§ **The problem**: Return each line of the records holding the string "Take".

§ **Records to use**:
------------------------------------
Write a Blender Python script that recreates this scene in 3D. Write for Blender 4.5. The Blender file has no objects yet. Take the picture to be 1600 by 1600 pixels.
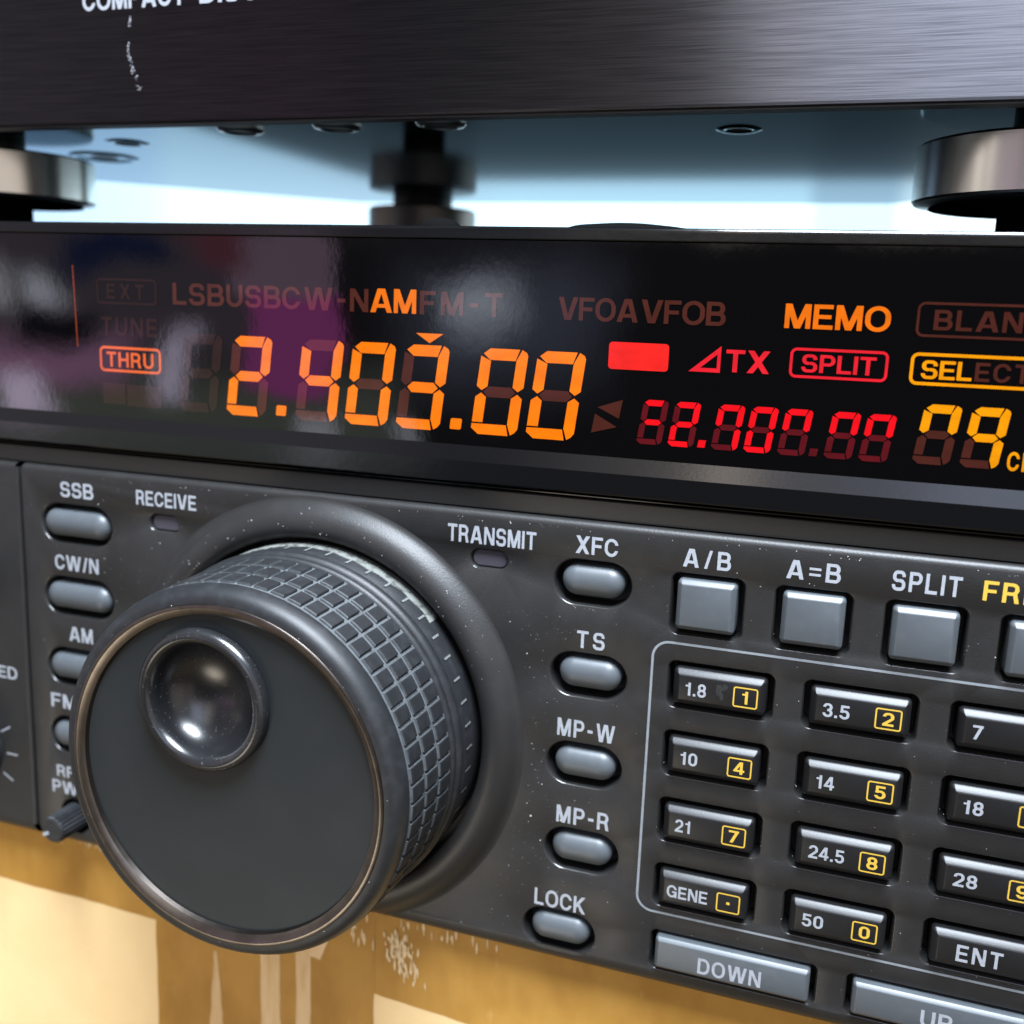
------------------------------------
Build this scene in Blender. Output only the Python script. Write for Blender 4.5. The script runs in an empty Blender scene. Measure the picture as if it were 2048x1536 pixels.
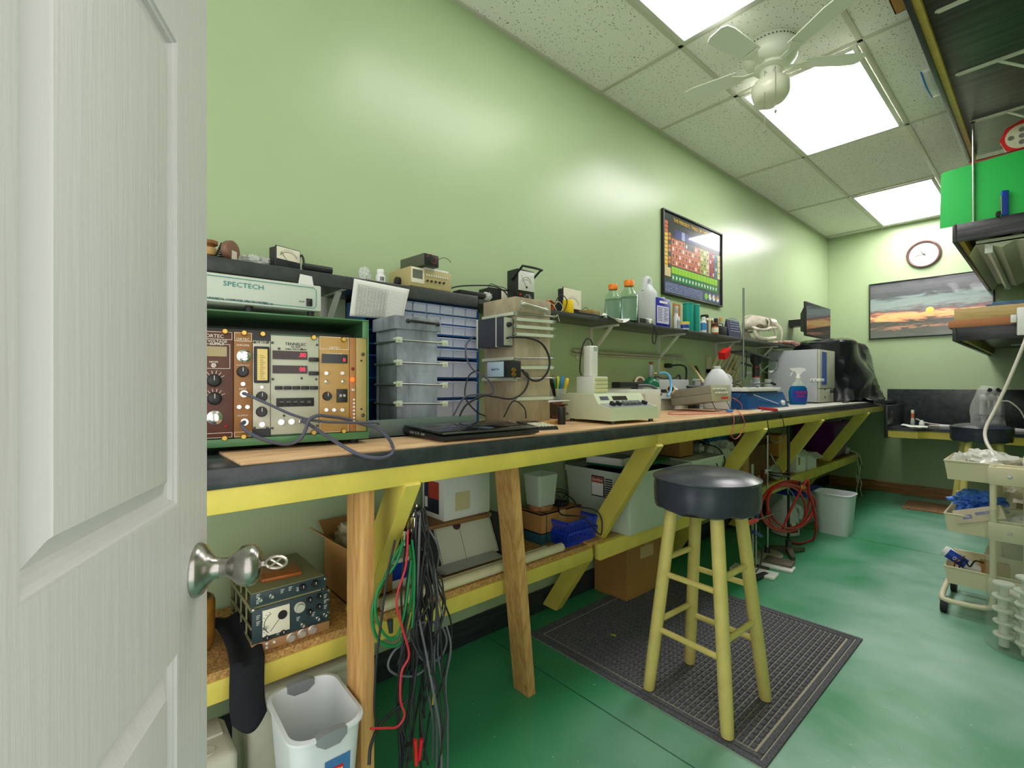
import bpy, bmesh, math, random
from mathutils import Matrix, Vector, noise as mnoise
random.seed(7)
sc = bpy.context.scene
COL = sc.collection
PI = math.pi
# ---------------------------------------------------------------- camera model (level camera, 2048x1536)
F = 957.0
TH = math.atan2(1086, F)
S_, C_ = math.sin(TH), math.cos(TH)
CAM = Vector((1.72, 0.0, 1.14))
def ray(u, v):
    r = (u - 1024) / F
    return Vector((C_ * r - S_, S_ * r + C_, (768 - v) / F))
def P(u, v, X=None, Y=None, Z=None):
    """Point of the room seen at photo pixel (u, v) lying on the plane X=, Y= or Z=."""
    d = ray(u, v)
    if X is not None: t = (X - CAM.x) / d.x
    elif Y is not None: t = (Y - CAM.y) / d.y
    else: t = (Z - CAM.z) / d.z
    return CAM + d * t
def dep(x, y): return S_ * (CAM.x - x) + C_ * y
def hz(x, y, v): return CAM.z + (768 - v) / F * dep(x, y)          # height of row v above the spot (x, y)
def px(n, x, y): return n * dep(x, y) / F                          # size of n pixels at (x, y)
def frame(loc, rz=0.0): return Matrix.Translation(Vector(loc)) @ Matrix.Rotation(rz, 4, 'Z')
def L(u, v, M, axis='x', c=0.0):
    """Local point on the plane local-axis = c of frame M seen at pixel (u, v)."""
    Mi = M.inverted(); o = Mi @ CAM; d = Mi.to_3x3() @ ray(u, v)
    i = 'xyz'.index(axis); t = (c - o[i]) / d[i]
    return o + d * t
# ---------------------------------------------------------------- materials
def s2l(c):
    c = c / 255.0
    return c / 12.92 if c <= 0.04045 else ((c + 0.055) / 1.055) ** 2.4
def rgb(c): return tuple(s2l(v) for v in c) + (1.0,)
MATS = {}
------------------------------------
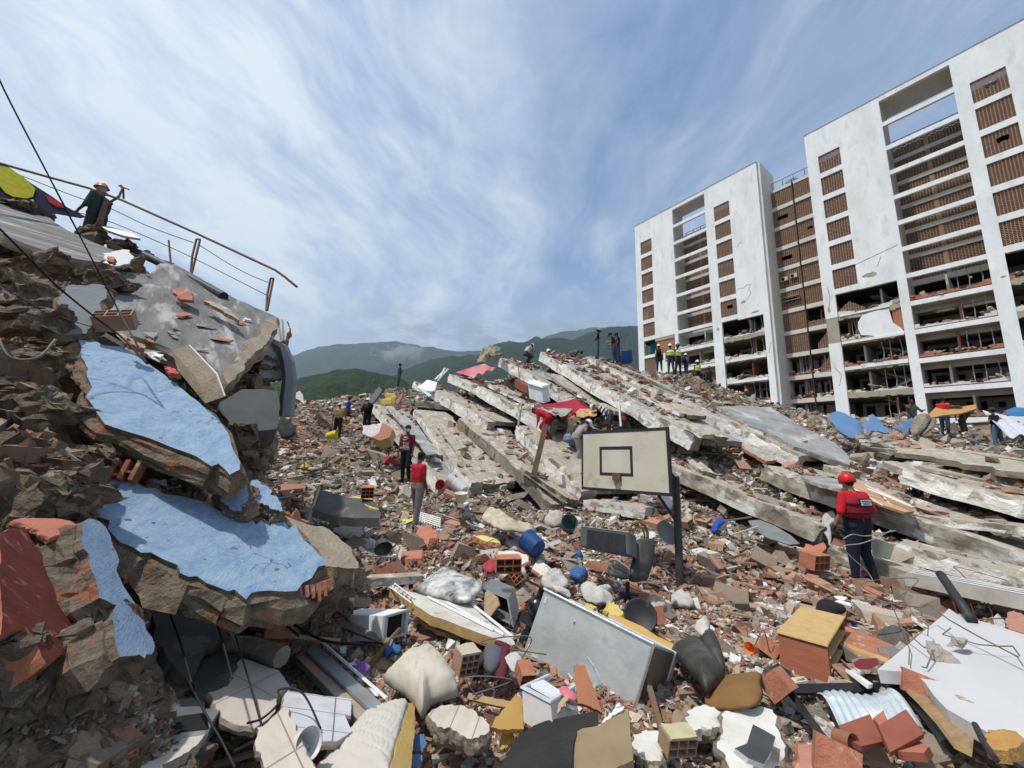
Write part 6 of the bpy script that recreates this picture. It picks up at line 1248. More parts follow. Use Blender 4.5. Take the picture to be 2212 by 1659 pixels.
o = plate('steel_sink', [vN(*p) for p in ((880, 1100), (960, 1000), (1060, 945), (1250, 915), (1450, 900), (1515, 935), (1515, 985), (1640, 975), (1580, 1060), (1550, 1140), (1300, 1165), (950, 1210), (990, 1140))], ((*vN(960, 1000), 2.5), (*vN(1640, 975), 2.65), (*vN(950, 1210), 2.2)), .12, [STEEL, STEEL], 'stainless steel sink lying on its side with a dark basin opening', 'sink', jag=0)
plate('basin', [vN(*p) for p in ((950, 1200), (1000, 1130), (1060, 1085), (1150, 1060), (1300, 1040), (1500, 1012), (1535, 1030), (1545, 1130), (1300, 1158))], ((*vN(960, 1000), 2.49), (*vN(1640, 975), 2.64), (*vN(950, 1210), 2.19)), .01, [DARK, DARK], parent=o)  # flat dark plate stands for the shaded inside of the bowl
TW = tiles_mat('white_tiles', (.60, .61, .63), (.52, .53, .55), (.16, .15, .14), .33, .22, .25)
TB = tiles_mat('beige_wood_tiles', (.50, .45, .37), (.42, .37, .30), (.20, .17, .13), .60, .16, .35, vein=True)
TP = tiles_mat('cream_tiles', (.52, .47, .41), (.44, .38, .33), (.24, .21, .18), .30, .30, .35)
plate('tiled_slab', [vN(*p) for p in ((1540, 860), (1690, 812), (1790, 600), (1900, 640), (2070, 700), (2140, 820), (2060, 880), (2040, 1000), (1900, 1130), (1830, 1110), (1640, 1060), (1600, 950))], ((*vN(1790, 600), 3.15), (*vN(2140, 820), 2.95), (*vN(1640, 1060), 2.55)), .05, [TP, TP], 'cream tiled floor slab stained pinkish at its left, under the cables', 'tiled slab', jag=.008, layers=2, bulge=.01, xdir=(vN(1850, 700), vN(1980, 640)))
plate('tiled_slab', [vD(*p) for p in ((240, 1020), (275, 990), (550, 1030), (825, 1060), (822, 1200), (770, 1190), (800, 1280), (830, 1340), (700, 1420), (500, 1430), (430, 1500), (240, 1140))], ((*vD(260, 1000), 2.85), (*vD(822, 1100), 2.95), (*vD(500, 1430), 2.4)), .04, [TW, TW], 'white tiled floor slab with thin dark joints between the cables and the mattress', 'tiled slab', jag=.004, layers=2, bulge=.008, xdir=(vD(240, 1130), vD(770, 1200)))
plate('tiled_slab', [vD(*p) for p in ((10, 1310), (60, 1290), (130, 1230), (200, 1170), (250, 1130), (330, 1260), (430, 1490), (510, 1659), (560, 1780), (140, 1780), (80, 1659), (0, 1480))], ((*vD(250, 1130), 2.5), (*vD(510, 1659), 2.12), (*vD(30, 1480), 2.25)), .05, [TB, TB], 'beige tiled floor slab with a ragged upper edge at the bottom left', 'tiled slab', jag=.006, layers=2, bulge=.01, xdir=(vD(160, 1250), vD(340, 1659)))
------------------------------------
§ **Result for this task**:
Write a Blender Python script that recreates this scene in 3D. Write for Blender 4.5. The Blender file has no objects yet. Take the picture to be 1600 by 1600 pixels.
Write part 6 of the bpy script that recreates this picture. It picks up at line 1248. More parts follow. Use Blender 4.5. Take the picture to be 2212 by 1659 pixels.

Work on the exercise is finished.